Both Ford and Chrysler outspent GM on incentives in September, which hasn’t happened since October 2001, Casesa told AP.


Bill Ford reportedly said it’s difficult for US automakers to back away from incentives because they have too many US plants and must get rid of the inventory they produce.


“The issue is structural. We have too much capacity in the US, and as long as that happens, someone is going to blink and play the rebate game,” he said.


According to AP, Wagoner agreed that backing away from incentives is difficult.


“The hardest thing you do in this business, if you’ve got something successful – whether it’s a product, a business strategy or marketing strategy – is when do you move off success to go to the next paradigm?” he said.


The Associated Press said both Wagoner and Bill Ford expressed confidence about their companies’ new sales strategies.
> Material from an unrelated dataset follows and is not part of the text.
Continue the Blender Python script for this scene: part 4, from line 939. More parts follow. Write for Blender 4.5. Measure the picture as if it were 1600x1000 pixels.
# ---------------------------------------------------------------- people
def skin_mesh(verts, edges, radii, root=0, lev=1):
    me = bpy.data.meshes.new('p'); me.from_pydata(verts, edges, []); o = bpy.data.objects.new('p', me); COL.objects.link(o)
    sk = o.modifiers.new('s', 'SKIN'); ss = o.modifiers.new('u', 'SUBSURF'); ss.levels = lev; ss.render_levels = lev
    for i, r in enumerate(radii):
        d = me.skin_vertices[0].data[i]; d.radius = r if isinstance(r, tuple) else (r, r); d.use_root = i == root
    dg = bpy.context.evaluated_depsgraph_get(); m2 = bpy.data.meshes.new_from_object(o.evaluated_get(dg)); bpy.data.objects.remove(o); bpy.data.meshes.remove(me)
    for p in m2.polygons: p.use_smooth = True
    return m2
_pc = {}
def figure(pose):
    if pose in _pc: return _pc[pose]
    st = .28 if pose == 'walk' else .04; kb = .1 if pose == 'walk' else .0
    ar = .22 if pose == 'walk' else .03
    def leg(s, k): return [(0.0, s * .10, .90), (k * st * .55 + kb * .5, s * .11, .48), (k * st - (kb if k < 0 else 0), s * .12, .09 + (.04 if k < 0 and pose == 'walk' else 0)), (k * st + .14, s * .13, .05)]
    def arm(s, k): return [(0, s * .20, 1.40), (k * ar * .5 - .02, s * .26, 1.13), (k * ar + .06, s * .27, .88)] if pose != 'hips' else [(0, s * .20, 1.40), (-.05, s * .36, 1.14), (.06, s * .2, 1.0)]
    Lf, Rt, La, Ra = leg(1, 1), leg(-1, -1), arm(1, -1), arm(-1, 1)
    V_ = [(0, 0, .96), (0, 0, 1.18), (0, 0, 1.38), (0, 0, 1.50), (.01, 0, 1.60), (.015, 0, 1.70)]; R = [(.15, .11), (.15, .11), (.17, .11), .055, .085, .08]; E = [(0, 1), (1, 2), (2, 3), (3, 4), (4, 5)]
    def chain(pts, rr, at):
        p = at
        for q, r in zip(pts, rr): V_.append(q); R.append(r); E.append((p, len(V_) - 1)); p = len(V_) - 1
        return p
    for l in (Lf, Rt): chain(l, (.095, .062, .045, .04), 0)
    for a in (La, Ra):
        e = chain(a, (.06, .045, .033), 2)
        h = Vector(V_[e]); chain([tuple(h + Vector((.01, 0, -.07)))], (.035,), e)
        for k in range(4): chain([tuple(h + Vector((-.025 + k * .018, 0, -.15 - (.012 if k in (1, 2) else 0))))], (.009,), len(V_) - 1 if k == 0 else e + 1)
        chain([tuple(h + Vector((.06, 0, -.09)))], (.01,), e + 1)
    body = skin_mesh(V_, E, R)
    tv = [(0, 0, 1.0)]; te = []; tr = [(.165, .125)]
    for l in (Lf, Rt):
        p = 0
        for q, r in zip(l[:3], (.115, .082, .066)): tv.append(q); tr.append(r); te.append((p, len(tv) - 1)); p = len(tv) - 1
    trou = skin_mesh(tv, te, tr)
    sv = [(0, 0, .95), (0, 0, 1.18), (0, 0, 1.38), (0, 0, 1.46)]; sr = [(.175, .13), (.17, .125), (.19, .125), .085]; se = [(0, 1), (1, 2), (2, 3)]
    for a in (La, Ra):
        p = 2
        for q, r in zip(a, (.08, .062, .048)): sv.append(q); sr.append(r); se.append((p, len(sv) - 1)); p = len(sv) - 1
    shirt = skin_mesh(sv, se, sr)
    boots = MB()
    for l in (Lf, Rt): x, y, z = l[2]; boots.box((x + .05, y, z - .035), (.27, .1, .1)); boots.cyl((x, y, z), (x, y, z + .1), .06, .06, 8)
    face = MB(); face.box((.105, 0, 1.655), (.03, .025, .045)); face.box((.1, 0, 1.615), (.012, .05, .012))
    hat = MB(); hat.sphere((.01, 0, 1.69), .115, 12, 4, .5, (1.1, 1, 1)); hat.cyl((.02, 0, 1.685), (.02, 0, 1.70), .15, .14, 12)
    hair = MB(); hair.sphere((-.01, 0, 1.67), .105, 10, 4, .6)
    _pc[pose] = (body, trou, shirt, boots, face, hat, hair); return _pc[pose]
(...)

Ford and GM have dropped overall prices on vehicles and cut back incentives, and they plan to stress the vehicles’ value in advertising rather than big discounts.


Wagoner reportedly said employee-pricing taught GM that consumers like transparent, value-based pricing rather than incentives that can make the price difficult to figure out.


“That’s an important trend. Now we have to get our whole machine – from us down to retail – operating in the most efficient way under that mode, and it’s moving, but it’s going to take a while,” Wagoner told The Associated Press.